O que você acha que mudou no seu processo de escrita ao longo dos anos? O que você diria a si mesmo se pudesse voltar à escrita de seus primeiros textos?
Muita coisa mudou. Não romantizo mais ficar escrevendo dentro dos meios de transporte e prezo pelo conforto para me manter criando. Eu tinha o costume de usar muitas referências e agora procuro desenvolver um texto menos poluído. Apesar de ainda gostar de escrever sobre situações limites que flertam com o indizível e com o incômodo, meus filtros já foram menores. Também penso em fazer meus livros circularem mais e em quem vai ler e, para isso, preciso eu mesmo ficar confortável com o que publico. Criei o hábito da revisão, como nunca poderia ter sido diferente, e só dou o texto por concluído quando ele está a caminho da gráfica. Se pudesse voltar ao tempo dos meus primeiros escritos, só diria para eu olhar mais para meu próprio trabalho. Foi muito bom descobrir que posso escrever e aproveitei muito o início. Mesmo com as falhas, sou bem orgulhoso dos meus contos e das minhas poesias mais antigas.
Que projeto você gostaria de fazer, mas ainda não começou? Que livro você gostaria de ler e ele ainda não existe?

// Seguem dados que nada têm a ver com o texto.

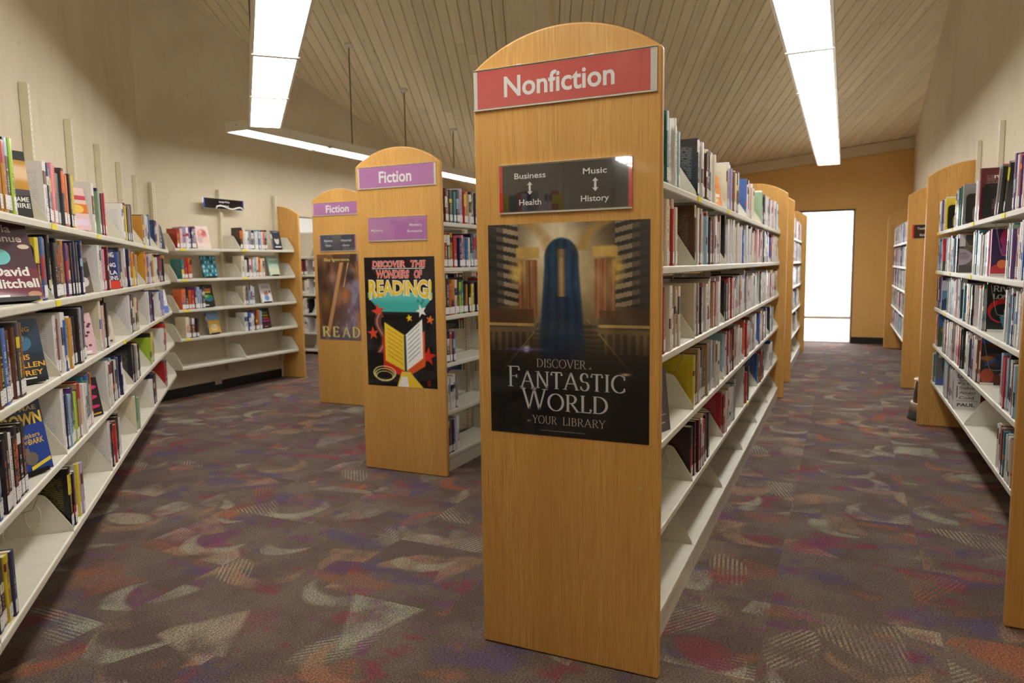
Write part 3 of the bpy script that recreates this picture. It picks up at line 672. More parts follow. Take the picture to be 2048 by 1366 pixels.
# free-standing double ranges
NZ = [1.712, 1.405, 1.078, 0.752, 0.418, 0.118]
def range_(key, xc, y0, n, label, pitch=0.914, right_only=False, shelves_left=True):
    y1 = y0+0.037+n*pitch; t = empty('book_range', (xc, (y0+y1)/2, 0), label, 'shelving', None); ys = [y0+0.037+pitch*i for i in range(n+1)]
    fr = Fr((xc+0.028, 0, 0), (0, 1, 0), (1, 0, 0)); r = Run(fr, ys, NZ, 0.241, t); r.shelves(tags=[(0, 1, 0.02), (0, 2, 0.02), (4, 3, 0.2)] if key == 'N' else (), base=0.012); RUNS[key] = r
    fl = Fr((xc-0.028, 0, 0), (0, 1, 0), (-1, 0, 0)); r2 = Run(fl, ys, NZ, 0.241, t)
    if shelves_left: r2.shelves(base=0.012); RUNS[key+'l'] = r2
    for a in ys:
        m = MB(); m.box(WORLD, xc-0.026, xc+0.026, a-0.02 if a > ys[0] else a, a+0.02 if a < ys[-1] else a, 0.0, 1.98); build('upright', m, CHANNEL, (xc, a, 0), t)
    for i in range(n):
        m = MB(); m.box(WORLD, xc-0.275, xc+0.275, ys[i]+0.002, ys[i+1]-0.002, 0.0, 0.086); build('base_plinth', m, STEEL, (xc, ys[i], 0), t)
        if key == 'N':
            m = MB(); m.box(WORLD, xc-0.004, xc+0.004, ys[i]+0.022, ys[i+1]-0.022, 0.087, 0.73); build('back_panel', m, DARKGAP, (xc, ys[i], 0.09), t)  # dark sheet put in for the shade behind the lower shelves
        m = MB(); m.box(WORLD, xc-0.024, xc+0.024, ys[i]+0.022, ys[i+1]-0.022, 1.90, 1.96); build('top_rail', m, STEEL, (xc, ys[i], 1.9), t)
    arch_panel(t, xc-0.333, xc+0.333, y0, y0+0.035); arch_panel(t, xc-0.333, xc+0.333, y1+0.002, y1+0.037)
    return t
NR = range_('N', -0.868, 2.306, 6, 'tall double-sided book range ending in the honey oak nonfiction panel')
for px, pz in ((-1.137, 0.690), (-0.598, 0.668)):
    m = MB(); m.prism(WORLD, [(px+0.004*math.cos(q), pz+0.004*math.sin(q)) for q in np.linspace(0, 2*math.pi, 10, endpoint=False)], 'b', 2.3052, 2.3062); build('screw_plug', m, BEIGE, (px, 2.306, pz), NR)
range_('N2', -0.868, 8.90, 3, 'further double-sided book range behind the nonfiction one, by the window', 1.02)
range_('F', -2.715, 4.09, 5, 'double-sided book range ending in the oak panel with the comic-style reading poster')
range_('G', -4.655, 5.938, 5, 'double-sided book range ending in the oak panel with the brown painted poster')
# shelving glimpsed in the annex
wa = empty('wall_shelving', (-7.8, 9.3, 0), 'grey steel shelves glimpsed in the annex beyond the oak end panel', 'shelving')
A_FR = Fr((0, 9.5, 0), (1, 0, 0), (0, -1, 0))
RUNS['A'] = Run(A_FR, [-8.75, -7.85, -6.95], [1.60, 1.30, 0.985, 0.675, 0.36, 0.08], 0.25, wa); RUNS['A'].shelves(); RUNS['A'].uprights(1.95, dep=0.03, zbot=0.0)

# ================================================================== BOOKS
HUE = {'k': ('black', (30, 30, 34)), 'K': ('dark grey', (66, 66, 72)), 'w': ('white', (222, 220, 220)), 'W': ('cream', (222, 212, 186)), 'g': ('grey', (146, 146, 150)),
 'G': ('green', (64, 116, 78)), 'n': ('navy', (38, 46, 88)), 'b': ('blue', (58, 98, 168)), 'l': ('pale blue', (150, 188, 212)), 't': ('teal', (46, 124, 134)), 'r': ('red', (174, 40, 48)),
 'm': ('maroon', (104, 36, 46)), 'o': ('orange', (218, 108, 52)), 'y': ('yellow', (224, 202, 62)), 'a': ('amber', (194, 140, 44)), 'p': ('purple', (92, 60, 120)), 'v': ('lavender', (174, 162, 204)),
 'P': ('pink', (220, 128, 158)), 's': ('sage', (150, 178, 146)), 'B': ('brown', (108, 70, 52)), 'T': ('tan', (192, 160, 124)), 'L': ('lime', (164, 196, 54)), 'd': ('blush', (224, 192, 190))}
ORD = 'first second third fourth fifth sixth seventh eighth ninth tenth eleventh twelfth thirteenth fourteenth fifteenth sixteenth seventeenth eighteenth nineteenth twentieth'.split()
ORD += ['twenty-'+x for x in ORD[:9]]+['thirtieth']+['thirty-'+x for x in ORD[:9]]+['fortieth']+['forty-'+x for x in ORD[:9]]+['fiftieth']
SHELF = ['top', 'second', 'third', 'fourth', 'fifth', 'sixth']
RNAME = {'L': 'the plaster-wall shelves', 'B': 'the back-wall shelves', 'R': 'the graphic novel shelves', 'N': 'the nonfiction range', 'F': 'the comic-poster range', 'R2': 'the far shelves', 'N2': 'the far range', 'A': 'the annex shelves', 'Nl': 'x', 'Fl': 'x', 'G': 'x', 'Gl': 'x'}
STY = {'L': (0.028, 0.046, 0.205, 0.245, 0.155), 'N': (0.02, 0.05, 0.215, 0.262, 0.175), 'R': (0.011, 0.03, 0.225, 0.262, 0.17), 'B': (0.026, 0.042, 0.2, 0.236, 0.15)}
PAL = {'L': 'kkkKnnwwWgbBmrpoatTGy', 'N': 'wwwwwwwggWWKkrmbdTBlw', 'R': 'wwwwwgKkrbnptdWlsmo', 'B': 'wkpbrlWo'}
BOOKS = []
br = random.Random(21)
def shade(c, j): return tuple(max(6, min(238, v+j)) for v in c)
def row(key, zi, bi, f0, f1, spec='', art=None, hmax=None, lean=0.0, style=None, thick=None, hset=None):
    run = RUNS[key]; st = style or {'R2': 'R', 'N2': 'N', 'F': 'L', 'G': 'L', 'Nl': 'N', 'Fl': 'L', 'Gl': 'L', 'A': 'N'}.get(key, key); t0, t1, h0, h1, wd = STY[st]
    if thick: t0, t1 = thick
    toks = spec.split(); a = run.bays[bi]+f0; end = run.bays[bi]+f1; i = 0; z = run.zs[zi]
    while True:
        code = toks[i] if i < len(toks) else br.choice(PAL[st]); big = code.endswith('!'); code = code[0]
        t = br.uniform(t0, t1)*(1.25 if big else 1); h = min(br.uniform(h0, h1)+(0.018 if big else 0), hmax or (0.25 if st == 'L' else 0.285)); w = wd+br.uniform(-0.018, 0.02)
        if a+t > end: break
        if hset and i == 0: h = hset
        nm, c = HUE[code]; j = br.randint(-14, 14); A = lin(*shade(c, j)); Bc = HUE[br.choice('wwWyolr' if code in 'kKnmBpGtrb' else 'kknrmbBK')][1]
        inset = br.uniform(0.002, 0.022)
        f = run.fr.at(a, run.D-inset, z+0.0006)
        if lean: f = run.fr.at(a, run.D-inset, z+0.0006+abs(math.sin(lean))*(t if lean > 0 else 0)).lean(lean)
        BOOKS.append(dict(fr=f, t=t-0.0008, h=h, w=w, A=A, B=lin(*Bc), seed=br.random(), blurb=0.85 if (i == 0 or br.random() < 0.5) else 0.0, hue=nm, key=key, zi=zi, bi=bi, i=i, art=art if i == 0 else None, a=a))
        a += t/ (math.cos(lean) if lean else 1) + br.uniform(0.0002, 0.0012)+(0.012 if lean else 0); i += 1

X = row
# long wall shelving
X('L',0,1,.02,.26); X('L',0,1,.27,.545,'K r B a a k L L'); X('L',0,2,.03,.56,'w! n w B P o g K o w'); X('L',0,3,.03,.44,'w! K k s n b m r'); X('L',0,4,.03,.52,'w B r y P m k k'); X('L',0,5,.03,.50,'a k n g b'); X('L',0,6,.05,.42,'n k w d')
X('L',1,1,.02,.11,'o b'); X('L',1,1,.77,.905,'y b g'); X('L',1,2,.03,.68,'k! k w k K K a p m k n k n k n k b'); X('L',1,3,.03,.40,'w! a W l b t P'); X('L',1,3,.66,.87,'b k K B k'); X('L',1,4,.03,.60,'w k r n w'); X('L',1,5,.03,.62); X('L',1,6,.03,.5,'w n r')
X('L',2,1,.02,.14); X('L',2,1,.15,.53,'o B k b n B B K B a B'); X('L',2,2,.03,.62,'w! m w b w a w B k k g G l'); X('L',2,3,.03,.30,'W! d k k a'); X('L',2,4,.03,.48,'w! k B r K k B'); X('L',2,5,.03,.5,'w k w T d o'); X('L',2,6,.05,.40,'w b v')
X('L',3,1,.10,.46,'b p k k w k k k k K k'); X('L',3,2,.04,.66,'w! n l p L k T r w w t G'); X('L',3,3,.03,.56,'w! k W w r l k w n'); X('L',3,4,.03,.42,'k! K w g W k'); X('L',3,5,.05,.32,'L k w'); X('L',3,6,.05,.36,'w r n r k')
X('L',4,1,.01,.20,'b n k y n', hmax=0.2); X('L',4,2,.02,.32,'k! k w g y v m'); X('L',4,3,.02,.38,'w! k r r B k G K'); X('L',4,4,.02,.19,'W! w G s'); X('L',4,5,.02,.26,'w n k n'); X('L',4,6,.02,.24,'r! r b')
for zi in range(5): X('L',zi,0,.05,.75)
# back wall shelving
X('B',0,0,.05,.33,'r d v w p p B k'); X('B',0,1,.02,.45,'k! W w w g k w l b'); X('B',1,0,.08,.24,'t r o o'); X('B',1,1,.02,.40,'W! w k w r w l'); X('B',2,0,.06,.36,'o! k o r p l v K p'); X('B',2,1,.03,.22,'W B l r')
X('B',3,0,.08,.28,'W! B B k k K'); X('B',3,1,.03,.30,'w! b w p B')
# nonfiction range
X('N',0,0,.015,.64,'w w b r! K r k s t w l w'); X('N',0,1,.03,.66,'k! w g w r K B W W k p'); X('N',0,2,.03,.58,'W! g w p v w m w'); X('N',0,3,.03,.50,'b! w B w T d'); X('N',0,4,.03,.78,'s! w P v k y w b w'); X('N',0,5,.08,.8,'w r k w k d')
X('N',1,0,.015,.64,'L r p k t b m w'); X('N',1,1,.03,.82,'B! w l W m w w w l r w g K m'); X('N',1,2,.03,.86,'k! w w r l w k w'); X('N',1,3,.03,.82,'w! k l w g w'); X('N',1,4,.03,.7,'r! w k r w k n'); X('N',1,5,.06,.85,'b r w')
X('N',2,0,.015,.66,'w n w P g w p k r m'); X('N',2,1,.05,.86,'W! g r t n T T k w k w W'); X('N',2,2,.03,.88,'k K r B G'); X('N',2,3,.05,.82,'W! w g r g w'); X('N',2,4,.03,.86,'w G g o r w'); X('N',2,5,.06,.86,'r W w t k')
X('N',3,0,.015,.10,'B b w', hmax=0.19); X('N',3,1,.05,.80,'y! K T g w B K T r K m'); X('N',3,2,.05,.86,'l! w g r T r k B m'); X('N',3,3,.05,.80,'o! g r K m g'); X('N',3,4,.05,.66,'b! w o W'); X('N',3,5,.05,.4,'K k w W')
X('N',4,1,.03,.56,'k! k p m K w r W k'); X('N',4,2,.03,.58,'r! B r w T T g'); X('N',4,3,.12,.32,'w! r y b K'); X('N',4,4,.1,.5,'b! G w r y k'); X('N',4,5,.1,.45,'w k b K')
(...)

Tenho ideias para muitos projetos. O próximo será um romance. Narrativas longas exigem mais concentração e dedicação, então pretendo começar em minhas próximas férias do emprego. Por enquanto, ando fazendo algumas pesquisas e já tenho uma boa quantidade de informação. Há muitos livros que eu gostaria de ler e ainda não existem. No ano passado, li Enverga, Mas Não Quebra, do Luiz Morando, sobre a vida da Cintura Fina, e Ricardo e Vânia, do Chico Felitti, são livros que contam trajetórias muito importantes para a comunidade LGBTQIAP+ no Brasil. Sou apaixonado por descobrir histórias de quem veio antes e me interessa muito preservar esses nomes. Alguns anos atrás, fui voluntário de uma ONG imprescindível para o avanço do combate e tratamento do hiv/aids e contra o preconceito sorológico, o Grupo Pela Vidda RJ, fundado pelo saudoso Herbert Daniel, em 1989. Tenho um desejo muito grande de documentar essa história através de um livro.